X
Business

SOA Ontology authors: SOA-cloud connection will be clearer in 2011

SOA is a business concept applied to technology. Cloud is a technology concept applied to business. People are just starting to understand this relationship.
Written by Joe McKendrick, Contributing Writer

Last month, The Open Group released the SOA Ontology, intended as a common language intended to take the ambiguity out of SOA communications and implementations.

Loraine Lawson, who always does a masterful job cutting through the ambiguities of the IT market, recently spoke with Heather Kreger and Dr. Chris Harding, leading contributors to the SOA Ontology. (Kreger co-chaired The Open Group's SOA Work Group and is IBM's lead architect for Smarter Planet, Policy, and SOA Standards in the IBM Software Group. Harding is The Open Group’s SOA Working Group forum director, the primary author of “The SOA Sourcebook,” and holds a Ph.D. in mathematical logic.)

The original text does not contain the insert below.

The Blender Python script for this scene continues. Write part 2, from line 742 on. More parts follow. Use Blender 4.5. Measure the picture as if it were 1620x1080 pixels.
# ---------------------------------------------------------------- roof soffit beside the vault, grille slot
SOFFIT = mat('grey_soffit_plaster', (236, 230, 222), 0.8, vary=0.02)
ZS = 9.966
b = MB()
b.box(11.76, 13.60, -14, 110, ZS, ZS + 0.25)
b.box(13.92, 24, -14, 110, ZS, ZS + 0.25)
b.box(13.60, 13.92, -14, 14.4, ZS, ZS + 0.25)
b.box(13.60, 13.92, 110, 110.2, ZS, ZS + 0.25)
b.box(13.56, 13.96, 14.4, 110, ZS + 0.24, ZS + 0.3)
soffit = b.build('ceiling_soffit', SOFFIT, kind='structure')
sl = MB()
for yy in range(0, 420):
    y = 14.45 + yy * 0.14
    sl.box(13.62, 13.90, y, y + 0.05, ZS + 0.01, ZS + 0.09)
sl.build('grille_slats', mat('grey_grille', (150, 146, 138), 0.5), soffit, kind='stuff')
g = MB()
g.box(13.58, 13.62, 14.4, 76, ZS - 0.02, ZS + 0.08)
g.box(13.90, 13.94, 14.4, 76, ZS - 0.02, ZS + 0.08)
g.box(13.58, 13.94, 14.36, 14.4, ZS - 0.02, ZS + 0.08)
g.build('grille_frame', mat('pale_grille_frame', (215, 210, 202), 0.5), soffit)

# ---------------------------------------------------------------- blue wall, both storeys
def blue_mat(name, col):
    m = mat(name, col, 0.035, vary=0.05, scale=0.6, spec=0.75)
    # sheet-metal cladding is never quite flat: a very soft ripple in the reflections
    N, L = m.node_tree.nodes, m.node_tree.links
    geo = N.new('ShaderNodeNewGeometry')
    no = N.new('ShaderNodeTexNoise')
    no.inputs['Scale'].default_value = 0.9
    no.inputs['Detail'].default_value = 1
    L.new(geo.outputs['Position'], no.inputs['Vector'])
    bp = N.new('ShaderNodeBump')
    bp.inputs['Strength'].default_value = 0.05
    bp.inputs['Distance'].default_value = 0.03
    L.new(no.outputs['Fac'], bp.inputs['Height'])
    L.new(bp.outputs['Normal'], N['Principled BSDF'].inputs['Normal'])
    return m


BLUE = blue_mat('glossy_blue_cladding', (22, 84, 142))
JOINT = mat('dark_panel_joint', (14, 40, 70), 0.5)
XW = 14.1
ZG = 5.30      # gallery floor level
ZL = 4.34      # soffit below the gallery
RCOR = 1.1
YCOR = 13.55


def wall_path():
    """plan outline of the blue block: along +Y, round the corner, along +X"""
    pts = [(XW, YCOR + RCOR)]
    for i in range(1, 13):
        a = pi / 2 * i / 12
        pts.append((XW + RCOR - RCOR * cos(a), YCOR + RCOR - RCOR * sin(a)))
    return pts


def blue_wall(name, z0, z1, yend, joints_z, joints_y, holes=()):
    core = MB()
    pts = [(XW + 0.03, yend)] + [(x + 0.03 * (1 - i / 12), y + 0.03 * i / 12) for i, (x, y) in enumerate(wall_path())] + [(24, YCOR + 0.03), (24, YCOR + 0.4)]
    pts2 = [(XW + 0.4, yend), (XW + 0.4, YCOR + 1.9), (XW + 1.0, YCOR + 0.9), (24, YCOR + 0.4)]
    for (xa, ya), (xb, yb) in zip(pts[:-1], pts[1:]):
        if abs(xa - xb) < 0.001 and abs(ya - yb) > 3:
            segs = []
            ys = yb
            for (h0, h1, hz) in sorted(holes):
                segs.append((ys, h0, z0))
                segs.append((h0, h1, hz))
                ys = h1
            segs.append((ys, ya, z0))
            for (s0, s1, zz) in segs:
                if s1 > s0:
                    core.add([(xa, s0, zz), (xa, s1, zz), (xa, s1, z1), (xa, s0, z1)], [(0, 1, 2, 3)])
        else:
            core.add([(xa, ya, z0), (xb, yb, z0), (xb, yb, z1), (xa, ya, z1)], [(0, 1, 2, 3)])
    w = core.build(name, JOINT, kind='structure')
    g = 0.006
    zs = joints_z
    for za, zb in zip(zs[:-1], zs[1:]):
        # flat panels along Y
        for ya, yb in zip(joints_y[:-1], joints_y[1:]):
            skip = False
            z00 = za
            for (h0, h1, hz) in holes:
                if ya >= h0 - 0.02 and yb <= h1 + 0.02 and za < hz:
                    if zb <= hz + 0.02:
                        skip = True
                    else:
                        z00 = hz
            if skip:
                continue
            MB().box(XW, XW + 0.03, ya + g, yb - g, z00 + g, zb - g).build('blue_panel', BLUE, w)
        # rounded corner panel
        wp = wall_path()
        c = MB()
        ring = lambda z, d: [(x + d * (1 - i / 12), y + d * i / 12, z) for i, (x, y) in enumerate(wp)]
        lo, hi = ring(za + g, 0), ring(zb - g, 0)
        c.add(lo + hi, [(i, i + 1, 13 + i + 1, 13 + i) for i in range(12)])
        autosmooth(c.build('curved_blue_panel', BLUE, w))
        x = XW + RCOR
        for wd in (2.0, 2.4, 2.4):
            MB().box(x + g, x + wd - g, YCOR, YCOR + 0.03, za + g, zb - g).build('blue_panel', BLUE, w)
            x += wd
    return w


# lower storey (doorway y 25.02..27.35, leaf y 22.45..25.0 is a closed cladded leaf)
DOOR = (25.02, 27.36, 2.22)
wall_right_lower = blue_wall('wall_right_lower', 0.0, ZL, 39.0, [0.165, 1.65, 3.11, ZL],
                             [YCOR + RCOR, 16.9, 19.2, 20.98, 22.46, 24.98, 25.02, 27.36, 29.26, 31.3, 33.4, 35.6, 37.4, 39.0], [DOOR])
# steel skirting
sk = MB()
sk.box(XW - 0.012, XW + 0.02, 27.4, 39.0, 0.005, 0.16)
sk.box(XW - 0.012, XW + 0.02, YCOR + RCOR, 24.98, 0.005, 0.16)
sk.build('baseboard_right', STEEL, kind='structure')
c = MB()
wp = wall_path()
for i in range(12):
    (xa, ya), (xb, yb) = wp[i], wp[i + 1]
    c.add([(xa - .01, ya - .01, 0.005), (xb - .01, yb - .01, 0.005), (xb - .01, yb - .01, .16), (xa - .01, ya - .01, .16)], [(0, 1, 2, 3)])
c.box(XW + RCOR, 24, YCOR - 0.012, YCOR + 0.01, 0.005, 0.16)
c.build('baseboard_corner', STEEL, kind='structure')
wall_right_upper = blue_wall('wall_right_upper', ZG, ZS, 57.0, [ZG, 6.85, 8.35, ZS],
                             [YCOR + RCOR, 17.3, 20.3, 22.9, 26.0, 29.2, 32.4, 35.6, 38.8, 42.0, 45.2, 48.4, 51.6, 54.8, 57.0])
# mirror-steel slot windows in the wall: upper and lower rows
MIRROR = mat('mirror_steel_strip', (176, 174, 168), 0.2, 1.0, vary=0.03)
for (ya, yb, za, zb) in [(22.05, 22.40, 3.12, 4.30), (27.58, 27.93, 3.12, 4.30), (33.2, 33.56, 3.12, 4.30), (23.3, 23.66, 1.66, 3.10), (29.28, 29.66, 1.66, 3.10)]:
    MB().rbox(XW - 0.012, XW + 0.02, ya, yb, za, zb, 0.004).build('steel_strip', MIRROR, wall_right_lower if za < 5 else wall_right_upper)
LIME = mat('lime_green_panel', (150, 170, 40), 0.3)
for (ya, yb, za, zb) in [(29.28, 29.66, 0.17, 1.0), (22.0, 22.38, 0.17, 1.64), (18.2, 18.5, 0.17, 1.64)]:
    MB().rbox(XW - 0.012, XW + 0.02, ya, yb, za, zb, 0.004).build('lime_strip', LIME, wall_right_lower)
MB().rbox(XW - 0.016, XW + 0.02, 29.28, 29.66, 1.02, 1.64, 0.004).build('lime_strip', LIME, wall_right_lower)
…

One of the key points discussed in the interview is ongoing dance taking place between SOA and the cloud. In fact, cloud appears to have pulled SOA from out of the sidelines and back into the spotlight. Kreger observes that "there has been a resurgence in SOA lately, especially as it’s being motivated by the cloud scenarios that are being implemented." She explained that already established SOA standards are ready-made for the cloud implementations as well:

"We see the ability to use a lot of the SOA standards that we’ve already developed directly in the cloud space, adding to it the unique things about cloud where it talks more to deployment, run time and operational kinds of qualities...."

Harding also sees cloud increasing the need for SOA know-how, but cautions that the relationship works at cross-purposes: "Cloud is a different dimension. SOA is the business concept that’s been applied to the technology. Cloud is very much a technical concept, which is conversely having a big effect on business."

The lessons of SOA, honed over the past decade, will surface as companies grapple with cloud computing -- and it appears 2011 will be a big year for such activity. "As we go forward this year, as the use of cloud gets more and more widespread, we’re going to actually see people trying to make service orientation work in the cloud context," Harding points out. "We will see what the relationship ought to be becoming much, much clearer."

Many companies, even those well- versed in SOA methodologies and thinking, are just starting to understand how cloud fits in, he adds.